The binding legal principles established are: (1) Under the Counterfeit Goods Act 37 of 1997, counterfeiting does not require 'cloning' of actual goods produced by the intellectual property rights owner; (2) 'Protected goods' under s 1 para (b) includes notional goods - any particular class or kind of goods which may bear a registered trade mark but which have not yet been produced by or with the authority of the IP owner; (3) Para (a) of the 'counterfeiting' definition was intended to deal with copyright piracy (requiring 'substantially identical copies'), while para (b) was intended to deal with trade mark counterfeiting (using concepts of 'colourable imitation' and 'calculated to be confused'); (4) Counterfeiting under the Act requires more than standard trade mark infringement - it involves deliberate and fraudulent infringement and requires that goods are 'calculated to be confused with' or 'taken as being' the registered mark; (5) One cannot use a registered trade mark and then argue it was used as ornamentation or decoration to avoid a finding of counterfeiting; (6) The addition of subsidiary marks (such as other brand names or devices) does not prevent a finding of counterfeiting if the counterfeit mark is still present and 'calculated to be confused with' or 'taken as being' the registered mark.
The court made several non-binding observations: (1) Although South Africa is party to TRIPS by virtue of WTO membership, TRIPS provisions do not form part of South African municipal law, meaning legislation may be interpreted to conform to TRIPS but may nevertheless not comply with TRIPS obligations or may have stricter requirements; (2) The term 'counterfeiting' is inappropriate for copyright cases - 'piracy' should be used instead; (3) The definition of counterfeiting in the Act is 'somewhat opaque'; (4) No visible steps have been taken to solve the ongoing problems with interpretation of the Counterfeit Goods Act; (5) The court expressed doubt whether para (b) of the counterfeiting definition can apply to copyright piracy; (6) The court noted that s 3(2)(b) confirms that the Act contemplates counterfeiting of notional goods because it does not require a specimen of protected goods in the case of para (b) since 'one would imagine there cannot be one'; (7) Reference to standard trade mark infringement tests (likelihood of deception or confusion, confusing similarity, passing-off principles, imperfect recollection, etc.) was 'singularly out of place and unhelpful' in the context of counterfeiting.

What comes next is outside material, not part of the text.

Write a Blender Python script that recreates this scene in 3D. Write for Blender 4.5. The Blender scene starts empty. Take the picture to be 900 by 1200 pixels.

This judgment is significant in South African intellectual property law for clarifying the interpretation of the Counterfeit Goods Act 37 of 1997, particularly: (1) It establishes that counterfeiting does not require 'cloning' of actual goods produced by the rights owner - it is sufficient that goods bear a counterfeit mark even if applied to goods the rights owner has not yet produced but which fall within the class of goods covered by the registration; (2) It clarifies the meaning of 'protected goods' under s 1, distinguishing between actual goods (para (a)) and notional goods (para (b)); (3) It distinguishes between counterfeiting (which requires deliberate and fraudulent infringement) and standard trade mark infringement; (4) It establishes that para (a) of the counterfeiting definition deals with copyright piracy while para (b) deals with trade mark counterfeiting; (5) It confirms that a trade mark owner cannot escape liability for counterfeiting by adding subsidiary marks or claiming the use was decorative rather than as a trade mark. The judgment extends protection beyond what some commentators understood to be required by the TRIPS Agreement, showing that South African law may impose stricter requirements than international obligations.